The Australian Dollar, Iron Ore and the Property Ponzi
Good luck, Mike.’
While there’s plenty to choose from, this faux well-wishing of Socceroos captain Mile ‘Mike’ Jedinak by Aussie Prime Minister, Tony Abbott, will go down as one of the best stuff-ups of his short (and looking increasingly shorter) career at the top.
It is beyond belief that the PM and his spinners could get this one wrong. But they did. Not the sort of people you want in charge with Australia facing its biggest economic challenge in years. But that’s who we’ve got so strap yourself in…
Probably the biggest challenge right now for Australia is the persistently strong Australian dollar. Over the past few months, the price of iron ore (our largest export earner) has collapsed yet the dollar remains stubbornly high.
The dollar usually acts as a shock absorber. When we’re hit with an external price shock (either positive or negative) the dollar usually rises or falls to absorb the impact. The role of the fluctuating dollar is to ensure price stability and control demand for our exports and imports.
But now the Aussie battler is a victim of out of control global monetary policy. Before I get into the why…have a look at the dollars’ performance against the US dollar over the past year.
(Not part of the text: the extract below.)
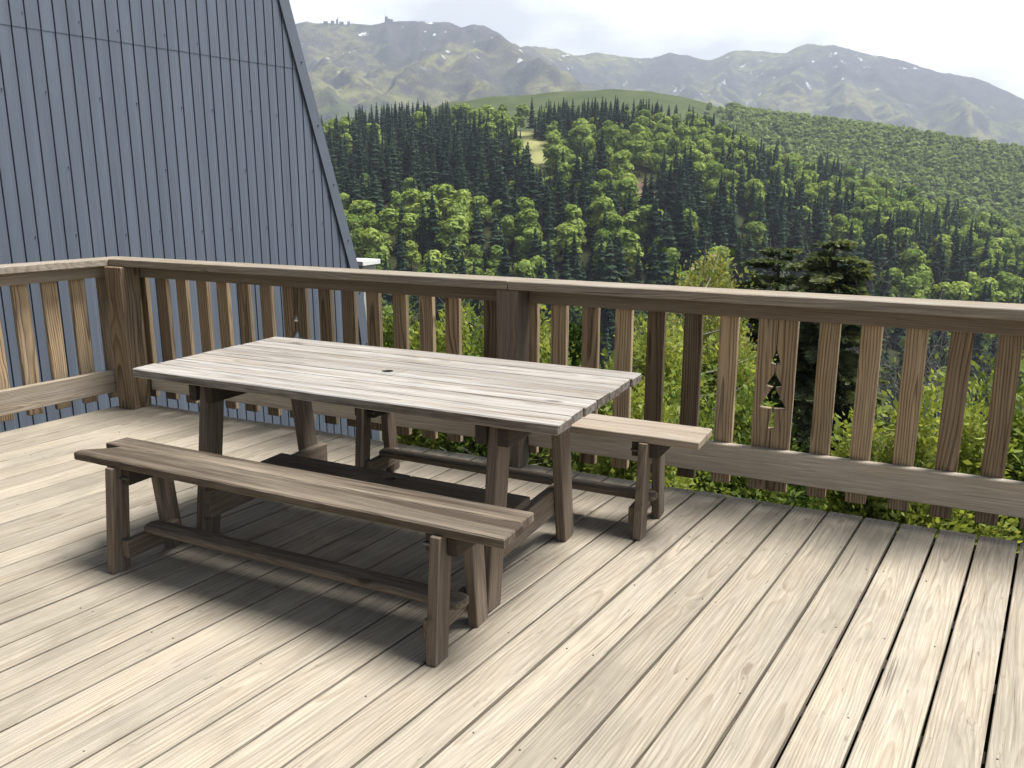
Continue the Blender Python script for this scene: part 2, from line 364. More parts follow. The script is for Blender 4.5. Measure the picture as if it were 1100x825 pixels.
mb = MB(); mb.plank([-3.843, -0.085, 0.0], EZ, EX, EY, CAPZ0-0.001, 0.150, 0.150, ch=0.005, seg=4, wob=0.002, tint=0.38)
mb.build('post', MW['bal'], LR)
mb = MB(); mb.plank([-0.993, -0.043, 0.0], EZ, EX, EY, CAPZ0-0.001, 0.128, 0.142, ch=0.004, seg=4, wob=0.002, tint=0.72)
mb.build('post', MW['leg'], LR)
mb = MB(); mb.plank([2.55, -0.043, 0.0], EZ, EX, EY, CAPZ0-0.001, 0.128, 0.142, ch=0.004, tint=0.6); mb.build('post', MW['leg'], LR)
BX = [-3.875, -3.685, -3.506, -3.323, -3.149, -2.969, -2.789, None, -2.334, -2.160, -1.987, -1.804, -1.627, -1.458, -1.215, -0.984, -0.819, -0.646, -0.468, -0.301, -0.117, 0.055, None, 0.502, 0.676, 0.856, 1.028, 1.207, 1.38, 1.555, 1.73, 1.90]
TINT = [0.35, 0.25, 0.45, 0.40, 0.42, 0.38, 0.36, 0, 0.22, 0.2, 0.32, 0.42, 0.55, 0.5, 0.2, 0.6, 0.62, 0.45, 0.72, 0.12, 0.18, 0.85, 0, 0.62, 0.82, 0.62, 0.45, 0.40, 0.6, 0.3, 0.7, 0.5]
BW, BT = 0.088, 0.036; BYC = 0.0455+BT/2
for x, tn in zip(BX, TINT):
    if x is None: continue
    mb = MB(); zb = 0.040+random.uniform(-.006, .006); tn = min(1.1, max(0.0, (tn-.45)*1.55+.50+random.uniform(-.08, .08)))
    mb.plank([x+BW/2, BYC, zb], EZ, -EX, EY, 0.945-zb, BW, BT, ch=0.003, seg=4, tint=tn, wob=0.0012, flat=None)
    b = mb.build('baluster', MW['bal'], LR)
    if tn > .95: b['label'] = 'pale grey-tan baluster'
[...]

After peaking at just over 97 cents in October last year, the Aussie dollar fell 10 cents in around three months, a significant decline in such a short space of time.
At the low point in late January, the iron ore price was trading at just over US$120/tonne. Since then, the dollar has rallied by around seven cents (about 8%) while the iron ore price has collapsed by 25%.
Australian dollar — battling higher
Source: Stockcharts
What’s going on? Why isn’t the dollar following the script and heading lower?
There are two main reasons that I can think of, both related to ultra-loose global monetary policy.
First, there was the post 2008 China credit boom. This created a huge demand for iron ore and sent the price soaring. It created a signal (which is what prices are meant to do) that iron ore production was highly profitable and that if you had a deposit, you had better dig it out of the ground and get it to China as quick as possible.
Predictably, such a strong price signal generates a supply response, and you’re starting to see that in the Pilbara and Brazil now. Tens of millions of tonnes of new supply is now coming on line from the likes of BHP, Rio and Vale. And the supply surplus will only get worse in 2015.